図3 B社ではIEEE802.1xに未対応の端末が社内LANにアクセスできない不具合が発生
一部の営業部員は,IEEE802.1xに未対応のWindows Me搭載パソコンを使っていた。このため認証を受けられず,社内LANを利用できなかった。解決策として,あらかじめゲスト用のバーチャルLAN(VLAN)をLANスイッチに設定しておき,認証を受けられないパソコンに対してのみ割り当てるようにした。

IEEE802.1x未対応でもアクセス可能

 導入後しばらくたってから,営業部のユーザーから社内LANにアクセスできないとクレームを受けた。原因は,営業部の一部のユーザーが,IEEE802.1xに未対応のWindows Me搭載パソコンを利用していたことだった。解決策として,LANスイッチのポートに営業用のVLANをあらかじめ固定して割り当てておく方法がある。しかし,この方法では座席も固定するしかなく,フリー・アドレスでは運用できない。

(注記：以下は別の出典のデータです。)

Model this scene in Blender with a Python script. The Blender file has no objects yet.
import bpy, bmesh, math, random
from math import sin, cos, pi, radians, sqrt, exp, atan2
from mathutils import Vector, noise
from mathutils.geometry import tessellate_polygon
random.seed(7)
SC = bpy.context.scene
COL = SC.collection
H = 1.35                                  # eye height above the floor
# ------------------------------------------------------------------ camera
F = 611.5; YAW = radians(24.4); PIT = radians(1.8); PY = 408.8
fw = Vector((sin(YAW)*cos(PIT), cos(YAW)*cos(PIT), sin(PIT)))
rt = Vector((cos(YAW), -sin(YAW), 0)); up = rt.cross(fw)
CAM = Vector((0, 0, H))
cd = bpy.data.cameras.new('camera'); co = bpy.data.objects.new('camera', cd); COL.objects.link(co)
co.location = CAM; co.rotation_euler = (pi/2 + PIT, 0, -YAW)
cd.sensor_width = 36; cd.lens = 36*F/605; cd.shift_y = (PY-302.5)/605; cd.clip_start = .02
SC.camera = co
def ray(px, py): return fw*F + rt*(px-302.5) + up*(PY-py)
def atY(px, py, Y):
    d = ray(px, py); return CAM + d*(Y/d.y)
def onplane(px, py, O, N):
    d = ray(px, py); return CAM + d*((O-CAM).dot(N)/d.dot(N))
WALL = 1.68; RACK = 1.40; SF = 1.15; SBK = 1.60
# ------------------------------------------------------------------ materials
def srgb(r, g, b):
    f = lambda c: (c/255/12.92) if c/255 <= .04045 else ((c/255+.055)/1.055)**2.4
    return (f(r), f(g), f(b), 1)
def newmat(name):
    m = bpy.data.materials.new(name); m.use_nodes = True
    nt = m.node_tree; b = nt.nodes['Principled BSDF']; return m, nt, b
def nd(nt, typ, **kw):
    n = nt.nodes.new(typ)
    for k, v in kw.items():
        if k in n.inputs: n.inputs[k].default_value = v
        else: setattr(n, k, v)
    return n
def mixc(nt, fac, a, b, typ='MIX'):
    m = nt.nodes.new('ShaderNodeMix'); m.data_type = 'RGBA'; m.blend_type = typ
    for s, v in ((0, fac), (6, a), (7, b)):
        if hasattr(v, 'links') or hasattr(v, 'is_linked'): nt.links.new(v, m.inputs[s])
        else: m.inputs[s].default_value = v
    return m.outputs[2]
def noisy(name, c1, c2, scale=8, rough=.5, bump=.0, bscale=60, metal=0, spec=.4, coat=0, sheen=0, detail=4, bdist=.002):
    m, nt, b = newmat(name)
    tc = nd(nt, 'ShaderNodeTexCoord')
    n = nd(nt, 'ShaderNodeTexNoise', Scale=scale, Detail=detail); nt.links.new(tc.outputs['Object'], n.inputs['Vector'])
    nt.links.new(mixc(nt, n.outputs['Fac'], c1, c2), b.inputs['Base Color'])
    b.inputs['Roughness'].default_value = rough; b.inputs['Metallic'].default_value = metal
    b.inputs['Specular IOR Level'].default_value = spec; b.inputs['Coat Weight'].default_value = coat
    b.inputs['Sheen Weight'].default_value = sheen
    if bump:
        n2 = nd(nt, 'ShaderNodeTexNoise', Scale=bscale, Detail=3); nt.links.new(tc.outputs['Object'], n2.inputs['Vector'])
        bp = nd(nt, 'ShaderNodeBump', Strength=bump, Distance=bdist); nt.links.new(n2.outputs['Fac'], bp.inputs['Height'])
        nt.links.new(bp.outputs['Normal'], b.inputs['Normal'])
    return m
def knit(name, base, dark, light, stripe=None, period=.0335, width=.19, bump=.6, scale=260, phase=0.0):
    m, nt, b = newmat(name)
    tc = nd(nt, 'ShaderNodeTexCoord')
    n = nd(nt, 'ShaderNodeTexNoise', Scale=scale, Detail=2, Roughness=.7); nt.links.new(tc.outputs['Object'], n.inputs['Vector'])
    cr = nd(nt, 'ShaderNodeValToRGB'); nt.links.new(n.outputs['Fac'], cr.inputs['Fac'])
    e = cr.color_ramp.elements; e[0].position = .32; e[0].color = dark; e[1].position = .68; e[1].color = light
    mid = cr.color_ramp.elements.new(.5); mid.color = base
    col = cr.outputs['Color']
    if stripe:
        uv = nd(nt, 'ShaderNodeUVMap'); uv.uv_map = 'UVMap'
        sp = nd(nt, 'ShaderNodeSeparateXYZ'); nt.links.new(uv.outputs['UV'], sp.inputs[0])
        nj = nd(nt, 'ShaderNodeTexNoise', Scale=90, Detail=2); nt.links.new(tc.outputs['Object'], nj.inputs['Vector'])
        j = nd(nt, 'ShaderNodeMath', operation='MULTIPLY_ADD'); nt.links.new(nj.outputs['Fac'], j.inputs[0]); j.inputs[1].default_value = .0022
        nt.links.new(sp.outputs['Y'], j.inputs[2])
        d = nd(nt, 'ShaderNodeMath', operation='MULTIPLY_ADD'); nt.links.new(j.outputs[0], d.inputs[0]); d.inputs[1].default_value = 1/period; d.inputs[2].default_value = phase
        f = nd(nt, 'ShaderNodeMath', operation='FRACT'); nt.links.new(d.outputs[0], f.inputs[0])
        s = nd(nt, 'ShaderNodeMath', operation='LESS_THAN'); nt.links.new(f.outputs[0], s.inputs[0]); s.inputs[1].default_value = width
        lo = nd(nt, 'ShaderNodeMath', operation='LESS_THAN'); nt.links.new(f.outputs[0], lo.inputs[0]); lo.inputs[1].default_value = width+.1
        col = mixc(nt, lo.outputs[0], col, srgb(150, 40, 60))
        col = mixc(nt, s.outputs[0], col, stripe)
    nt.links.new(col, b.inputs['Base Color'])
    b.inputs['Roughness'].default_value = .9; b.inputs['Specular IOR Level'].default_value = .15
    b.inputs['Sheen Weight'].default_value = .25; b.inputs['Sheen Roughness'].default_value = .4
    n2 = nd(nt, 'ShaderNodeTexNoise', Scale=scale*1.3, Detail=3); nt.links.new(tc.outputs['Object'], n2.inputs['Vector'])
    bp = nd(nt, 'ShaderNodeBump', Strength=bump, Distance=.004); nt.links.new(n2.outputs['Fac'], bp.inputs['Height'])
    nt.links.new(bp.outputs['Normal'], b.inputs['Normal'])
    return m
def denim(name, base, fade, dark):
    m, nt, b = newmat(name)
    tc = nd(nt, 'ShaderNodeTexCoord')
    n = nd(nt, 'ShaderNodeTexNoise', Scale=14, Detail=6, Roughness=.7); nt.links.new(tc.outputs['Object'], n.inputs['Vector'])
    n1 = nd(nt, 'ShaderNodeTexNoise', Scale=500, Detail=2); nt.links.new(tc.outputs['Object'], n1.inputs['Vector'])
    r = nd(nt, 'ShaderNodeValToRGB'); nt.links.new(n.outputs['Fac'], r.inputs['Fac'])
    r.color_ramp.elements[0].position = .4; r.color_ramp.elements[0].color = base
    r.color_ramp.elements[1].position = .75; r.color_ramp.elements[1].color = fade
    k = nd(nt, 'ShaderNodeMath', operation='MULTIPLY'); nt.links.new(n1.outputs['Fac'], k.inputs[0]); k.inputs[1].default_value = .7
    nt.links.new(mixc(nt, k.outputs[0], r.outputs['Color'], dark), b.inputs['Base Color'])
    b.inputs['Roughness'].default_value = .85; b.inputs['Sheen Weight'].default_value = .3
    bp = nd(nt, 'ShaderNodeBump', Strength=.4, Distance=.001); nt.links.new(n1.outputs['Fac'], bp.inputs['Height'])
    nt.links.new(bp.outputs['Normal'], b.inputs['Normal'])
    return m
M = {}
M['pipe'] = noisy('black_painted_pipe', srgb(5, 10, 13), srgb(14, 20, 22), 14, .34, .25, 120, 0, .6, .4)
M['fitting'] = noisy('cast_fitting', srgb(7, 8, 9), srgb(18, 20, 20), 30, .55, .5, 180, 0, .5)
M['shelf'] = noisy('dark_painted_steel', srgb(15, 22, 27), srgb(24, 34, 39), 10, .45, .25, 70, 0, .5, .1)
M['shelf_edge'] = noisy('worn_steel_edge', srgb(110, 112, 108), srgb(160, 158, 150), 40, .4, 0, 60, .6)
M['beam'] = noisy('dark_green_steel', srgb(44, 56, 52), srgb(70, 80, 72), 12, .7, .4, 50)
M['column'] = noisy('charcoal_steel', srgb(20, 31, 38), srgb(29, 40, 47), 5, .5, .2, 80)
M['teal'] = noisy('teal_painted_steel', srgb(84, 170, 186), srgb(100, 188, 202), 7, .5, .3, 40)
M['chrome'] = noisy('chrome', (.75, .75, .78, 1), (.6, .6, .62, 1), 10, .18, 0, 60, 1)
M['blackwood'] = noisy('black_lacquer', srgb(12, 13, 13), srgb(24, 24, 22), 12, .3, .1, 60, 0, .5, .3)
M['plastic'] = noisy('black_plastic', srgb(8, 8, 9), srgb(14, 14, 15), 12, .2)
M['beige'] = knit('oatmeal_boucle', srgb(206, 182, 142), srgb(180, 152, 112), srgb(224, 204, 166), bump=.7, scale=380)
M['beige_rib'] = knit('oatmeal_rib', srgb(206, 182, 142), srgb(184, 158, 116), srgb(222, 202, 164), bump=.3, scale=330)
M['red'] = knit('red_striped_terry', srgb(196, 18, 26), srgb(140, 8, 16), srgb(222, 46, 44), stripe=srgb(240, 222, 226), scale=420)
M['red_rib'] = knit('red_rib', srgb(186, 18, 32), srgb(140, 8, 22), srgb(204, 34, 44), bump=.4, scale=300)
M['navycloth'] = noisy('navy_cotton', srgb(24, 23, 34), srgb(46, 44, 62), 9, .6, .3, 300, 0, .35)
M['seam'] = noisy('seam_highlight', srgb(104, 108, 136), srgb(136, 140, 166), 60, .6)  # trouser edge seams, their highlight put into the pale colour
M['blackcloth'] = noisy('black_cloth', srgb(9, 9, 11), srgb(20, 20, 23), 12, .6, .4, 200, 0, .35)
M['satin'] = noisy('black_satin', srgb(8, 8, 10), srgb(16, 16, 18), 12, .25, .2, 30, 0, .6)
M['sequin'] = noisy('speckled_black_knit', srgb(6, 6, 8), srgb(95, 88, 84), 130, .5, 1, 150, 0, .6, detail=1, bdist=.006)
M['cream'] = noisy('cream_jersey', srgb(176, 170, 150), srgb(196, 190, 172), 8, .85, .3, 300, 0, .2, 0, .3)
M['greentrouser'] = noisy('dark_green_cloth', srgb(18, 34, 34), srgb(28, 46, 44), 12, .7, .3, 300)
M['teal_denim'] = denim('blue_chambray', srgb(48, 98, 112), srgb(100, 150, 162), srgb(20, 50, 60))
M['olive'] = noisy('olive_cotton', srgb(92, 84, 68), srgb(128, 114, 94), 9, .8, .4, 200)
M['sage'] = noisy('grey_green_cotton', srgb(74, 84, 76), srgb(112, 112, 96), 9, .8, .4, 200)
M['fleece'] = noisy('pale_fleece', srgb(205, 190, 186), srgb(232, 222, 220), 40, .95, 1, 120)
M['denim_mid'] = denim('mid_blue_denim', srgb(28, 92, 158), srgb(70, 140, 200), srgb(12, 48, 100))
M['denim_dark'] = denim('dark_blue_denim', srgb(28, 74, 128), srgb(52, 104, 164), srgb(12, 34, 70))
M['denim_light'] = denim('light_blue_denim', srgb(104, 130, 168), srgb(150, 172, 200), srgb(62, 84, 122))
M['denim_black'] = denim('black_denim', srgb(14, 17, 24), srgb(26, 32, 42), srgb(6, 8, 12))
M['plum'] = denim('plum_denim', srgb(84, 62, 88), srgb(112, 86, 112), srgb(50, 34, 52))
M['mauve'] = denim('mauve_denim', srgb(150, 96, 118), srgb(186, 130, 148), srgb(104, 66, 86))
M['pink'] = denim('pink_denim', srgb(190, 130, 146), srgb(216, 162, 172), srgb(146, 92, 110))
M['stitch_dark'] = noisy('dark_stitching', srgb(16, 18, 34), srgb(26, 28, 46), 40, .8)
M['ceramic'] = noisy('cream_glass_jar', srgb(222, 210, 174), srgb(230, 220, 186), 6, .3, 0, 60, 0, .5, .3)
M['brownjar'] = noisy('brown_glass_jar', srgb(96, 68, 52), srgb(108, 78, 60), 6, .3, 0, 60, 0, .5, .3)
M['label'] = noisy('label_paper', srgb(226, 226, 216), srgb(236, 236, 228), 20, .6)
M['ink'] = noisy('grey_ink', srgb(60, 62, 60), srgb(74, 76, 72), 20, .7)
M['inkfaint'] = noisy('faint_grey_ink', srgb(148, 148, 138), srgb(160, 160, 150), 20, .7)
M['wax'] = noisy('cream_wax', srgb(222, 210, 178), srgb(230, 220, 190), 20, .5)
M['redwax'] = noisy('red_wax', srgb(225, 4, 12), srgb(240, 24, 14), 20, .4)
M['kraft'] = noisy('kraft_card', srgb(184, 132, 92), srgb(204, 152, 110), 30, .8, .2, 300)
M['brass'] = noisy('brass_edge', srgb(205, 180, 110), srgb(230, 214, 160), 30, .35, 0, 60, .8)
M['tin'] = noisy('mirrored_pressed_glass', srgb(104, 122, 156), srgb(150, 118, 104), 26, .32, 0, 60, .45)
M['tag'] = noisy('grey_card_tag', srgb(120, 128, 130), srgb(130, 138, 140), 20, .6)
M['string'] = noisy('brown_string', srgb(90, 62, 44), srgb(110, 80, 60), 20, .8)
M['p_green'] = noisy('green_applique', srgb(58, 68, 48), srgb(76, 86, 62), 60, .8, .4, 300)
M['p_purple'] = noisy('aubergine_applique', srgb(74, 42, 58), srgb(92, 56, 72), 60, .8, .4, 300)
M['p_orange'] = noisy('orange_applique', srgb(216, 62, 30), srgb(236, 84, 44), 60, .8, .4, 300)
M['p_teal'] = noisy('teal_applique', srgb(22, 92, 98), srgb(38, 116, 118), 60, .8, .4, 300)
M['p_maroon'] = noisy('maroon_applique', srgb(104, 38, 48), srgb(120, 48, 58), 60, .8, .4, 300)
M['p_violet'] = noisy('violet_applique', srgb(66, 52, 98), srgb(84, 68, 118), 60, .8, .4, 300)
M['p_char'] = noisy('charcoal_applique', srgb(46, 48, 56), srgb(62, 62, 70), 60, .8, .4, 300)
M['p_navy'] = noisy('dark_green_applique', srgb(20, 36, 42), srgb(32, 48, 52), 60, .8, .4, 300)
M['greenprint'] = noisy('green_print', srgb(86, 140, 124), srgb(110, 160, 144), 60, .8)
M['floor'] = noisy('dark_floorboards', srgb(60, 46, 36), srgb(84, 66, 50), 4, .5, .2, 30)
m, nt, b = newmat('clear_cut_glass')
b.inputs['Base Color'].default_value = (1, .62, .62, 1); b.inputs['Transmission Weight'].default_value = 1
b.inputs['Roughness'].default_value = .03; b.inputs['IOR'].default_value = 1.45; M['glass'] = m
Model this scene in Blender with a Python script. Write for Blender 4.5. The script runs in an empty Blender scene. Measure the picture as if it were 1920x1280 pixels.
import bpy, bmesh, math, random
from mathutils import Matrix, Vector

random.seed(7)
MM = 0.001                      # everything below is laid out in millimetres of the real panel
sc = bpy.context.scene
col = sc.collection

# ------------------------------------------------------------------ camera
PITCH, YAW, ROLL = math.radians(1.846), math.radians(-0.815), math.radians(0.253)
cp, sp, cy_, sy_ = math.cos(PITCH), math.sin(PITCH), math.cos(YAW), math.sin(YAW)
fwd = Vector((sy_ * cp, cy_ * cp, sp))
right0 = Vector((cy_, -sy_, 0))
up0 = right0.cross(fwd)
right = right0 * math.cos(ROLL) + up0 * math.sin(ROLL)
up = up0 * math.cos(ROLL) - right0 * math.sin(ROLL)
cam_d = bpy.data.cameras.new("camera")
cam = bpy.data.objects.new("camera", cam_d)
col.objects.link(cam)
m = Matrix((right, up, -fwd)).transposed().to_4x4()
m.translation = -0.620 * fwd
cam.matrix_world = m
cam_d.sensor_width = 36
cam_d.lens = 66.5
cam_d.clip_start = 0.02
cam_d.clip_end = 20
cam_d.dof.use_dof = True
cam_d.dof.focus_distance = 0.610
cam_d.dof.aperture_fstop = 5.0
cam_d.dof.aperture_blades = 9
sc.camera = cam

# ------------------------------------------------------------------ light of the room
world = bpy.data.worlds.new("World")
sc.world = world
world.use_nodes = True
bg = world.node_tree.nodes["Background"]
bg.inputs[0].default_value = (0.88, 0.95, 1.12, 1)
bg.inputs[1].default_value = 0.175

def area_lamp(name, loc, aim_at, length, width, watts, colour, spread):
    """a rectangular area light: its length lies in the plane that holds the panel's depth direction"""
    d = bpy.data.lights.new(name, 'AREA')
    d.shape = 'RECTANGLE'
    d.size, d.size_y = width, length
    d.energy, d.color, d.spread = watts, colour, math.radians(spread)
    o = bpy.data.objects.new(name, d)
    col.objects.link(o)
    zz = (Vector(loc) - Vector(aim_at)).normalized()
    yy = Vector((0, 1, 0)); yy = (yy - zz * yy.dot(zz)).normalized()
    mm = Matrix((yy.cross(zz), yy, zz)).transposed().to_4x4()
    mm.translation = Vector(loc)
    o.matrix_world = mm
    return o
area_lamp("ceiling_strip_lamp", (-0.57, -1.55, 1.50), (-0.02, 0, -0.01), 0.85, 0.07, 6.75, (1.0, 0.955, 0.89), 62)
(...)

 そこで,B社が導入したLANスイッチが備えるVLAN機能「Guest VLAN」を活用することにした。Guest VLANは,IEEE802.1xに未対応の端末に対して,ユーザー認証を受けることなくVLANを割り当てる機能だ(図3[拡大表示])。

 営業部のユーザーは,インターネット経由でデータ・センターの営業支援システムを利用できれば,業務に支障はない。

 B社は,Guest VLANでインターネット接続だけを利用できるよう設定。Windows MeやWindows 98搭載パソコンをつないでも,営業部のユーザーがシステム部の部外秘サーバーにはアクセスできないようにした。